Write out the listing below in full and exactly, leaving out every picture.

— Start of Given entries —

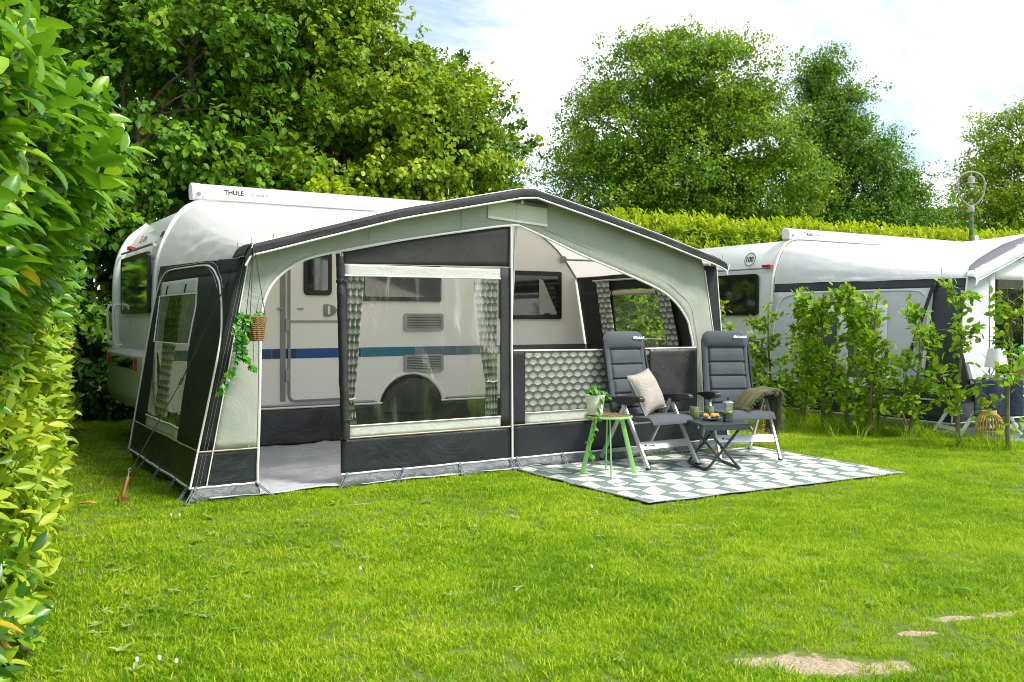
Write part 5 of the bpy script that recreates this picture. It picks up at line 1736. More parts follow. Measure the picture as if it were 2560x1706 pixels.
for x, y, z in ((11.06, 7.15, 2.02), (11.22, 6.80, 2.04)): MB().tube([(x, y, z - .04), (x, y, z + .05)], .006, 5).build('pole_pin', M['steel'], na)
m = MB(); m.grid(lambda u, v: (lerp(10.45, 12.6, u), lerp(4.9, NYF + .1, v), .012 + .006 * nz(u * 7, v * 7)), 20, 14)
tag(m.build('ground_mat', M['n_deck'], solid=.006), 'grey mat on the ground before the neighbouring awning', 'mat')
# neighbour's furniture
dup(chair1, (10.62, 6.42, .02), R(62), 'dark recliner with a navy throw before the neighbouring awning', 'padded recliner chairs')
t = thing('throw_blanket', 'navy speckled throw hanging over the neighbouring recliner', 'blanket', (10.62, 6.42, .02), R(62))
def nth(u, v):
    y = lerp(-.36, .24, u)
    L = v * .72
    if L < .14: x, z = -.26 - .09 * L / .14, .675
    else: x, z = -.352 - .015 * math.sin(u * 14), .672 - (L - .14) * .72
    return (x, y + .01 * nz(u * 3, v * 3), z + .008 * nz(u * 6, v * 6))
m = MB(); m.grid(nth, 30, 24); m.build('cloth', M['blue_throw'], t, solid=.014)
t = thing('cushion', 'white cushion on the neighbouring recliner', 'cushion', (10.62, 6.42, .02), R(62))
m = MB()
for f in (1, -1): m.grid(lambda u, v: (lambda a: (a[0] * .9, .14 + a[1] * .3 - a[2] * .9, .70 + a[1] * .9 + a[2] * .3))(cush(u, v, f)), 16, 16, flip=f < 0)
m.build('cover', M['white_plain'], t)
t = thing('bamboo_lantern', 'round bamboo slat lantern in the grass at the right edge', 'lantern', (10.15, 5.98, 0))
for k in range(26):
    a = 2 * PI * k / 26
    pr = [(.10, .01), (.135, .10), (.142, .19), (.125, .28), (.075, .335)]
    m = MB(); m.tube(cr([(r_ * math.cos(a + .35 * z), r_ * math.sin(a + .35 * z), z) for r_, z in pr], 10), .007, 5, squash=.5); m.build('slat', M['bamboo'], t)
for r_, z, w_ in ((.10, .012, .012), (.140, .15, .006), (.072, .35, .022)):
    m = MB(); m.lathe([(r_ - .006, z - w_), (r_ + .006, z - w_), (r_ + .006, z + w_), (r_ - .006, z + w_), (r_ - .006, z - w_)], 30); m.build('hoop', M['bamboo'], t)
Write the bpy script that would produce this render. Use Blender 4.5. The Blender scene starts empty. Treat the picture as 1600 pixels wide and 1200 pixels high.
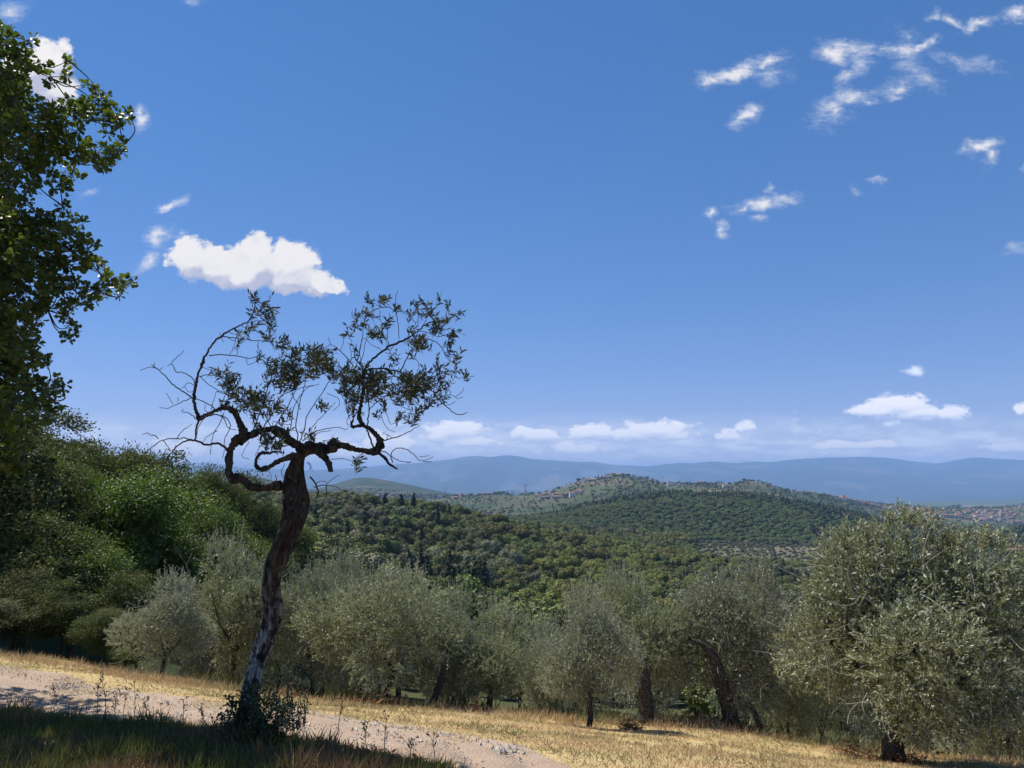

— End of Given entries —

# Output below
Write part 5 of the bpy script that recreates this picture. It picks up at line 1736. More parts follow. Measure the picture as if it were 2560x1706 pixels.
for x, y, z in ((11.06, 7.15, 2.02), (11.22, 6.80, 2.04)): MB().tube([(x, y, z - .04), (x, y, z + .05)], .006, 5).build('pole_pin', M['steel'], na)
m = MB(); m.grid(lambda u, v: (lerp(10.45, 12.6, u), lerp(4.9, NYF + .1, v), .012 + .006 * nz(u * 7, v * 7)), 20, 14)
tag(m.build('ground_mat', M['n_deck'], solid=.006), 'grey mat on the ground before the neighbouring awning', 'mat')
# neighbour's furniture
dup(chair1, (10.62, 6.42, .02), R(62), 'dark recliner with a navy throw before the neighbouring awning', 'padded recliner chairs')
t = thing('throw_blanket', 'navy speckled throw hanging over the neighbouring recliner', 'blanket', (10.62, 6.42, .02), R(62))
def nth(u, v):
    y = lerp(-.36, .24, u)
    L = v * .72
    if L < .14: x, z = -.26 - .09 * L / .14, .675
    else: x, z = -.352 - .015 * math.sin(u * 14), .672 - (L - .14) * .72
    return (x, y + .01 * nz(u * 3, v * 3), z + .008 * nz(u * 6, v * 6))
m = MB(); m.grid(nth, 30, 24); m.build('cloth', M['blue_throw'], t, solid=.014)
t = thing('cushion', 'white cushion on the neighbouring recliner', 'cushion', (10.62, 6.42, .02), R(62))
m = MB()
for f in (1, -1): m.grid(lambda u, v: (lambda a: (a[0] * .9, .14 + a[1] * .3 - a[2] * .9, .70 + a[1] * .9 + a[2] * .3))(cush(u, v, f)), 16, 16, flip=f < 0)
m.build('cover', M['white_plain'], t)
t = thing('bamboo_lantern', 'round bamboo slat lantern in the grass at the right edge', 'lantern', (10.15, 5.98, 0))
for k in range(26):
    a = 2 * PI * k / 26
    pr = [(.10, .01), (.135, .10), (.142, .19), (.125, .28), (.075, .335)]
    m = MB(); m.tube(cr([(r_ * math.cos(a + .35 * z), r_ * math.sin(a + .35 * z), z) for r_, z in pr], 10), .007, 5, squash=.5); m.build('slat', M['bamboo'], t)
for r_, z, w_ in ((.10, .012, .012), (.140, .15, .006), (.072, .35, .022)):
    m = MB(); m.lathe([(r_ - .006, z - w_), (r_ + .006, z - w_), (r_ + .006, z + w_), (r_ - .006, z + w_), (r_ - .006, z - w_)], 30); m.build('hoop', M['bamboo'], t)
Write the bpy script that would produce this render. Use Blender 4.5. The Blender scene starts empty. Treat the picture as 1600 pixels wide and 1200 pixels high.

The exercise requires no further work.